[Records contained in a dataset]
▬▬▬▬▬▬

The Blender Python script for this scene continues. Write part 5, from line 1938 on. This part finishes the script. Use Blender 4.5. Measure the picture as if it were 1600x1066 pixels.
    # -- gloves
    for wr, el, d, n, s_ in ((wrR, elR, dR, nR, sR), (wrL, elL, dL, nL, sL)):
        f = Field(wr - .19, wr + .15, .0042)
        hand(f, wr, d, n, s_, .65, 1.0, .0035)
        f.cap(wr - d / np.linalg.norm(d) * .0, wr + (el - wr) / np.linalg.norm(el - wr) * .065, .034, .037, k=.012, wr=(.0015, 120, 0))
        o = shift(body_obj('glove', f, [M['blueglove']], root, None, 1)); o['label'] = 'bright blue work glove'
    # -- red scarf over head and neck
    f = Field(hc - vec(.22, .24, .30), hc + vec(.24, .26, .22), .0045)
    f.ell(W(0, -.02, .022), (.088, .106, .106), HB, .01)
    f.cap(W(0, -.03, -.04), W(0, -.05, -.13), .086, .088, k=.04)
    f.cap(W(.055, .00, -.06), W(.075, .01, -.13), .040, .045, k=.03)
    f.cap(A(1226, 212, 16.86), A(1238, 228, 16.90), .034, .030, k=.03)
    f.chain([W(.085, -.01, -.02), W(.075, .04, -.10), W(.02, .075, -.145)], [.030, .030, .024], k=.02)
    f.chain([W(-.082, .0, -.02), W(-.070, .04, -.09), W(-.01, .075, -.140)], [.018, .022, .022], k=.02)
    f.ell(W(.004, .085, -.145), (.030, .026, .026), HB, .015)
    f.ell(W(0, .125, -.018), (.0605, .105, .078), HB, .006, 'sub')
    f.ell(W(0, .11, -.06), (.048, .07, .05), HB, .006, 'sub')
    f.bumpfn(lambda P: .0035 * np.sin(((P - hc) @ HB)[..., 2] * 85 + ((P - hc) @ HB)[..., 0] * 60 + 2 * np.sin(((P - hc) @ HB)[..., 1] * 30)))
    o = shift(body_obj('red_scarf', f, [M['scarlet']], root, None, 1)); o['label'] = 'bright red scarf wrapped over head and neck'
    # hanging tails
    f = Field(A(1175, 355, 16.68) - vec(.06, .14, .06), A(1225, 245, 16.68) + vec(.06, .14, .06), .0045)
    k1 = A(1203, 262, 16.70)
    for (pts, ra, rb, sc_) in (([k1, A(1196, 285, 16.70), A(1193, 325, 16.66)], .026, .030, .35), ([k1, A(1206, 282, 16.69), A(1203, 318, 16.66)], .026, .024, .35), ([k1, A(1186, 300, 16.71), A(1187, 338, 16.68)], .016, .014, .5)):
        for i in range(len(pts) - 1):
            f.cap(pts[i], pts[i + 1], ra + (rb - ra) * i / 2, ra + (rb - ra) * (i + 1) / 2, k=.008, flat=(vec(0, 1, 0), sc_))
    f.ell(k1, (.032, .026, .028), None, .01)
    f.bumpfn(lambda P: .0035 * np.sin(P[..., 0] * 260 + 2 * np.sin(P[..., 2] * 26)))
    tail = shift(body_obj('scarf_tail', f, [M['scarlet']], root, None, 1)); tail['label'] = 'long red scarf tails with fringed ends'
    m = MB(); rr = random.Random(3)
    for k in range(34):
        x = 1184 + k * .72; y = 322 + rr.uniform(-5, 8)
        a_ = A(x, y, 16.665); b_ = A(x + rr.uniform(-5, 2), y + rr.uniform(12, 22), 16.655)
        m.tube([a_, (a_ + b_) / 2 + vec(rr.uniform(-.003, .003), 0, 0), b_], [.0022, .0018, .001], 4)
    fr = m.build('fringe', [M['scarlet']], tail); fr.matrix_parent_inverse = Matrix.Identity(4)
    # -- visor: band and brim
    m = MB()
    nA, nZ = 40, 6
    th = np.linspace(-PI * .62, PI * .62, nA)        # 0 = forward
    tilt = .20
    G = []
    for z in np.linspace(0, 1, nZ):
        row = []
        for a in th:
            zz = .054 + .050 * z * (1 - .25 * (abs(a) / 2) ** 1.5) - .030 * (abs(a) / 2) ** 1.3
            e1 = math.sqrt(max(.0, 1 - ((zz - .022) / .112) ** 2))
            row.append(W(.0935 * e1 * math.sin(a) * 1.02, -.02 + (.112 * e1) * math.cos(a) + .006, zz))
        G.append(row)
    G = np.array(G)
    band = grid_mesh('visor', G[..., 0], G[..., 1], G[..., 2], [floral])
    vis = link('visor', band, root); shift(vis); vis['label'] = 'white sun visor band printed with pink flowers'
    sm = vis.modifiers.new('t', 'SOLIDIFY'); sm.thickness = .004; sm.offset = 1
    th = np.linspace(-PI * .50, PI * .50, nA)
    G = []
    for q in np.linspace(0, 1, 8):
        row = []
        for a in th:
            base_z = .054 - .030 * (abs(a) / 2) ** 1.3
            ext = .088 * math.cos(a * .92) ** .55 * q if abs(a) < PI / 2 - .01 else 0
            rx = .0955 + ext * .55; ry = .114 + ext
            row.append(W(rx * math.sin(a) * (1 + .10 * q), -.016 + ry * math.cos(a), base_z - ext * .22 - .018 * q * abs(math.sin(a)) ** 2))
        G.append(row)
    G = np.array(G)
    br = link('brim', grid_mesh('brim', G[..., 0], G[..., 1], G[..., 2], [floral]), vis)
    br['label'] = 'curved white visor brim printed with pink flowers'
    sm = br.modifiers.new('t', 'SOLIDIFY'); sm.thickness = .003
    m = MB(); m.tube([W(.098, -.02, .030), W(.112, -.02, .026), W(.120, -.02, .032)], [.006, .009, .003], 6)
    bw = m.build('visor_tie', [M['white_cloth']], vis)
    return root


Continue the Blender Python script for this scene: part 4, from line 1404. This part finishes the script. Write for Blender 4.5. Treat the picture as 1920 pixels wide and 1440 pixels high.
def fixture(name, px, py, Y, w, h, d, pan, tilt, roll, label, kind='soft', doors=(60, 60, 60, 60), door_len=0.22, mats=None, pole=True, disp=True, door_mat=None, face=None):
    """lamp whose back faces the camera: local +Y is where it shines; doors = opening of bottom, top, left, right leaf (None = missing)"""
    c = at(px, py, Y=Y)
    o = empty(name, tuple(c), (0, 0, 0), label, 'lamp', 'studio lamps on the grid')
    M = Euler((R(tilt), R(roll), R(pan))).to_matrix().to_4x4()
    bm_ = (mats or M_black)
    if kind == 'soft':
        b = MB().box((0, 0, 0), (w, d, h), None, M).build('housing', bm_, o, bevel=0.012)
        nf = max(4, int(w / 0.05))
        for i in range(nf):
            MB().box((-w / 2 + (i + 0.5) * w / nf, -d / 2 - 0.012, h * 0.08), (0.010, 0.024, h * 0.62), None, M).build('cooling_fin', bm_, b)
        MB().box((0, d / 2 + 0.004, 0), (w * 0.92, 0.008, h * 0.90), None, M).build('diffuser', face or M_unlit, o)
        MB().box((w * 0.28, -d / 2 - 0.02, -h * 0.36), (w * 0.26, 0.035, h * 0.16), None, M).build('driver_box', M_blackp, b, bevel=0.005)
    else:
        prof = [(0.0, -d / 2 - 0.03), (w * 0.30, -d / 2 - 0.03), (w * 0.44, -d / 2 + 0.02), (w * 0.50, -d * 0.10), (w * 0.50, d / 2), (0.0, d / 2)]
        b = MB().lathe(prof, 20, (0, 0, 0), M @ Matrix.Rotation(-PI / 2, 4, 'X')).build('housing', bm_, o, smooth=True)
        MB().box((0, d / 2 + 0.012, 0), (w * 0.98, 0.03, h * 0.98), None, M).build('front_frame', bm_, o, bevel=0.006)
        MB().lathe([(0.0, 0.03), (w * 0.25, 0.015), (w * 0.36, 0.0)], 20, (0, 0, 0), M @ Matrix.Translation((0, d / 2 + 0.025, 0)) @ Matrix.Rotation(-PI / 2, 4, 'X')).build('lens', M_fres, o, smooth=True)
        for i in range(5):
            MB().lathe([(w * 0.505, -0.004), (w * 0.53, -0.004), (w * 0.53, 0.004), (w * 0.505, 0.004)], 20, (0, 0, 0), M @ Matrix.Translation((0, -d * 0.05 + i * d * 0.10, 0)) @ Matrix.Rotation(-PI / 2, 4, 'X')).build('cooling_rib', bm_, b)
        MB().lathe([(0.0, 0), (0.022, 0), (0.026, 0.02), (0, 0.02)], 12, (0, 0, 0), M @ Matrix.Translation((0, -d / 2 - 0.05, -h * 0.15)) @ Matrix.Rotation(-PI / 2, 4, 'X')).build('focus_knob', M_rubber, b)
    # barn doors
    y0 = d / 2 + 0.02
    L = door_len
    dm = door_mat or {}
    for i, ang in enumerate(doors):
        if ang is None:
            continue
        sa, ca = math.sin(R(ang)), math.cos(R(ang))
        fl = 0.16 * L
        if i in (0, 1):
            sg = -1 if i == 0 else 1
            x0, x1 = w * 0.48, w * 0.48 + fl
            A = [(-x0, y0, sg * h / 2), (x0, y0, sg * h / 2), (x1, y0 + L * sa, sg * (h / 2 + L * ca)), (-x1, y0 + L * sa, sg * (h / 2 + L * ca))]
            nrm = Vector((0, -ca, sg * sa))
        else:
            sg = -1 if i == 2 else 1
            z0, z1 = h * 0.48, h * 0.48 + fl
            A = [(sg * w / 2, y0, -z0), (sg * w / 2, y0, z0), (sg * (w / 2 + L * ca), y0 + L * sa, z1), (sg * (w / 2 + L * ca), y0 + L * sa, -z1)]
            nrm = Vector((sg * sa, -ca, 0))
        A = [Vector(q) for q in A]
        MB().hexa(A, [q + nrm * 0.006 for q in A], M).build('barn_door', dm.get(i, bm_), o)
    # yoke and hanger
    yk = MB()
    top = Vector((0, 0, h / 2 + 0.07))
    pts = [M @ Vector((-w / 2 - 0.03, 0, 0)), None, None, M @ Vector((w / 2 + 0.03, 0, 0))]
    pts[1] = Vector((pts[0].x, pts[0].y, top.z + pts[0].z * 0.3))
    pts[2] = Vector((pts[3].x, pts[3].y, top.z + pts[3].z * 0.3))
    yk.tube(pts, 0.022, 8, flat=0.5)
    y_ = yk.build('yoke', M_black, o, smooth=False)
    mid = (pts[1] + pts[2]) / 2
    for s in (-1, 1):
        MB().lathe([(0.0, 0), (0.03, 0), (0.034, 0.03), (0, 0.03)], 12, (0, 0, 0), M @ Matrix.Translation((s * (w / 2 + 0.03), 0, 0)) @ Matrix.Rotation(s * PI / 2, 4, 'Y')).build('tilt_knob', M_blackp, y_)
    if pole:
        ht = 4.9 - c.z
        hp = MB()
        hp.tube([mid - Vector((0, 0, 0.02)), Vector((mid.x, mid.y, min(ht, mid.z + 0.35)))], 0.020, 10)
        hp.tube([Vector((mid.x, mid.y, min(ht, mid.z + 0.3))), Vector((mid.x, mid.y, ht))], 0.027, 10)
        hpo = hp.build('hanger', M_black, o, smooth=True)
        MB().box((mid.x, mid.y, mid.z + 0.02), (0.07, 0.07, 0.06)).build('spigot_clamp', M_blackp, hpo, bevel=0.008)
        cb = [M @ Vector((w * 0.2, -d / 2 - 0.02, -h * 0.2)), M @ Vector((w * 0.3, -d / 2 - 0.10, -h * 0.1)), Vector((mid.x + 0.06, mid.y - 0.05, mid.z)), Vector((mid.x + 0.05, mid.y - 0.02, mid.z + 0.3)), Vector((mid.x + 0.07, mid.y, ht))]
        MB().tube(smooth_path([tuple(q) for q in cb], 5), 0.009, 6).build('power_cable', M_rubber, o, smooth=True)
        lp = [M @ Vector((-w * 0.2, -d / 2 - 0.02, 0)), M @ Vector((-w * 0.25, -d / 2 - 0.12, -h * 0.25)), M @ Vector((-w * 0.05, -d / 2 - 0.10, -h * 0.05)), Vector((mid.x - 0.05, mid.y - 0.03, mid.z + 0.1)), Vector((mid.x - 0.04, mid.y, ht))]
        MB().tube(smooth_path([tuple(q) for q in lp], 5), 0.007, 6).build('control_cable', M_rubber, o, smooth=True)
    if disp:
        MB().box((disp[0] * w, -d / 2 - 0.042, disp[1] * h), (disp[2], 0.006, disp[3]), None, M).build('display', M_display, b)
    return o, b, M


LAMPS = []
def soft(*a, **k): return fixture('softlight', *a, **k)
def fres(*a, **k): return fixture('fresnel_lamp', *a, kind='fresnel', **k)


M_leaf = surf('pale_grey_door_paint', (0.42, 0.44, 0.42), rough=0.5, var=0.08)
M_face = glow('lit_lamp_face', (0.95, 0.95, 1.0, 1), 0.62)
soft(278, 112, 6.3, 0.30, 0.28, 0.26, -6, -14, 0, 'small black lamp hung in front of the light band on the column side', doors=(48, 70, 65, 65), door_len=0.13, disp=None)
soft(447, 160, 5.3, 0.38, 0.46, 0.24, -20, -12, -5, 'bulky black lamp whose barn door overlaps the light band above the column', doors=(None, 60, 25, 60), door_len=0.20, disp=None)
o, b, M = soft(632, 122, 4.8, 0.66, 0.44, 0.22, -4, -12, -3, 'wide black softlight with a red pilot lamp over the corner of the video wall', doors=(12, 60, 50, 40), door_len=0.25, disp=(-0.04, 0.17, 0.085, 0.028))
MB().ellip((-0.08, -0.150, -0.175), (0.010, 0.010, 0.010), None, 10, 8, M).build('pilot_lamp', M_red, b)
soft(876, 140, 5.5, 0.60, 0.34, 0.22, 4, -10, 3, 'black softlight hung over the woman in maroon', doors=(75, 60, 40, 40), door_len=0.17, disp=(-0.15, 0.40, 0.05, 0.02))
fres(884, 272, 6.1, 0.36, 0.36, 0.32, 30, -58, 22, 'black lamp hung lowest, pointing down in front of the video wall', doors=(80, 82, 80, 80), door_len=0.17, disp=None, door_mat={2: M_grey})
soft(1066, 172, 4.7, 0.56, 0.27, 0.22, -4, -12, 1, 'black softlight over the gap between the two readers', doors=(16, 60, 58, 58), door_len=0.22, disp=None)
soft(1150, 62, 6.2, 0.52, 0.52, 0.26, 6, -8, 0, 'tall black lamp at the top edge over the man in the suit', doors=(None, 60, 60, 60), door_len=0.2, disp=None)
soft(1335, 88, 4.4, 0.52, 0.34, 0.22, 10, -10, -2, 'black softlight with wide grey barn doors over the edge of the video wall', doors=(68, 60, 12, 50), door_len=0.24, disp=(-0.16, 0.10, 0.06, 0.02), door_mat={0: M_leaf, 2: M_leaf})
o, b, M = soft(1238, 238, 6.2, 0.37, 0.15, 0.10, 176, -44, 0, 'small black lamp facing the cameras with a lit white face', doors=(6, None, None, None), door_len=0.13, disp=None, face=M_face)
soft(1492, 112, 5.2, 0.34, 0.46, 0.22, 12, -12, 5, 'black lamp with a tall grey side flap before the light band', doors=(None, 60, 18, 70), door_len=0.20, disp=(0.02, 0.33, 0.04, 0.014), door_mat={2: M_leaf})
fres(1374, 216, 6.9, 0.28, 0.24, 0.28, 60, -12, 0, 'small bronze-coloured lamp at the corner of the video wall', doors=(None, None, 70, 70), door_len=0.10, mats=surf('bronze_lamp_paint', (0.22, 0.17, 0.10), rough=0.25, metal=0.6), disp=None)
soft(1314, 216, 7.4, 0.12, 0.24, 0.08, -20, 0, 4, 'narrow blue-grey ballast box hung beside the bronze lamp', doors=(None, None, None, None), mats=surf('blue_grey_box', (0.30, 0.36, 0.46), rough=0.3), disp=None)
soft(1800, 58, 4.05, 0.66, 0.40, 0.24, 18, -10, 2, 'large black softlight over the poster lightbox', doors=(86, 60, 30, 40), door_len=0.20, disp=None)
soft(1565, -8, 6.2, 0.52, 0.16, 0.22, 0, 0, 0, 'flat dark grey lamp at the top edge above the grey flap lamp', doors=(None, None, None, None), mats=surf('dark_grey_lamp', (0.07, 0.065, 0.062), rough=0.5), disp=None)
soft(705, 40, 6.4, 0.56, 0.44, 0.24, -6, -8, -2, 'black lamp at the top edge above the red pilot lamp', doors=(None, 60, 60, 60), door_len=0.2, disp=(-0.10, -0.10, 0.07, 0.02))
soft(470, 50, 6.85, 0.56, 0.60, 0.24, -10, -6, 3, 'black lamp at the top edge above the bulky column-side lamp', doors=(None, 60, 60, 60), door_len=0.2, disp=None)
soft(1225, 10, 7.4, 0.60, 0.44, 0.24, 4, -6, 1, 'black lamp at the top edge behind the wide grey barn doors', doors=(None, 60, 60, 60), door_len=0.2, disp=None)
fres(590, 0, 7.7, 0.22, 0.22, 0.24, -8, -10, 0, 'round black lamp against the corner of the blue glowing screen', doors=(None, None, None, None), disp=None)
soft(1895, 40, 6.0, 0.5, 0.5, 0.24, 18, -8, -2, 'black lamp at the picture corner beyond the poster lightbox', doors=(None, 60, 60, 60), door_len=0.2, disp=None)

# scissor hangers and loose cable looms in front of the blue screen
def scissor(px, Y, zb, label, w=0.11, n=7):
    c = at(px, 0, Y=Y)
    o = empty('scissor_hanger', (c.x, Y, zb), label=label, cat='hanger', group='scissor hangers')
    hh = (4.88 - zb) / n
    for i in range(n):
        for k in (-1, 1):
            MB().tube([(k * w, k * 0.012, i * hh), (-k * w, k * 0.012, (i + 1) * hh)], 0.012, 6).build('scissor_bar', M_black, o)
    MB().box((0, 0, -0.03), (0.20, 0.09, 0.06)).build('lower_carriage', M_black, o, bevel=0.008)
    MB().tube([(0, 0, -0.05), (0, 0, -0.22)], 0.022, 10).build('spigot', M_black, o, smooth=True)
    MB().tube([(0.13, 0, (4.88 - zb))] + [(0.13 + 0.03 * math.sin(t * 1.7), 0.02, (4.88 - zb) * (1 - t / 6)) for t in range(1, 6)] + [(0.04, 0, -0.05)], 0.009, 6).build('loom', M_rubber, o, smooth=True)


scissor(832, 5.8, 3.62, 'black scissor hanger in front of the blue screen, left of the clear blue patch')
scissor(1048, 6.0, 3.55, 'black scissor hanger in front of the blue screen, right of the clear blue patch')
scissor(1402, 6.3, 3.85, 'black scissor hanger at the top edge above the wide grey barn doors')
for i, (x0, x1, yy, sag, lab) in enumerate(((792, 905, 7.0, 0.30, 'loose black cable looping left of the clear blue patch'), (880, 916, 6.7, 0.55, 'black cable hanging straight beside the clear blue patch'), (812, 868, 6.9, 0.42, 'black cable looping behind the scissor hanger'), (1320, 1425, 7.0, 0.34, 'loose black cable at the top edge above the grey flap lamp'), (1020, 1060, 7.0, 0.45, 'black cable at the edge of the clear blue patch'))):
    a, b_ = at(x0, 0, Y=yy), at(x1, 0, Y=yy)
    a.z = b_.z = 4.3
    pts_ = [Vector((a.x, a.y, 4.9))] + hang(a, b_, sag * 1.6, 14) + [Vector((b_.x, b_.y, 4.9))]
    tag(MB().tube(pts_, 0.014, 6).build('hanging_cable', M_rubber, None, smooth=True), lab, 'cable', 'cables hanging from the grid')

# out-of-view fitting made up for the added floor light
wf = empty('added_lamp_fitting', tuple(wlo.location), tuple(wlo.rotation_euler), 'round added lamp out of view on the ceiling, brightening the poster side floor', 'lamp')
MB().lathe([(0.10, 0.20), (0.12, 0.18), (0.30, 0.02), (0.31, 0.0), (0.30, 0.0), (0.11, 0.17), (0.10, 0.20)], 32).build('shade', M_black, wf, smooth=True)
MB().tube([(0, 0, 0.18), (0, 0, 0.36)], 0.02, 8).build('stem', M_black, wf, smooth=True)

▬▬▬▬▬▬

Select and copy every line of the listing with the word "script".

Response for this exercise ::
The Blender Python script for this scene continues. Write part 5, from line 1938 on. This part finishes the script. Use Blender 4.5. Measure the picture as if it were 1600x1066 pixels.
Continue the Blender Python script for this scene: part 4, from line 1404. This part finishes the script. Write for Blender 4.5. Treat the picture as 1920 pixels wide and 1440 pixels high.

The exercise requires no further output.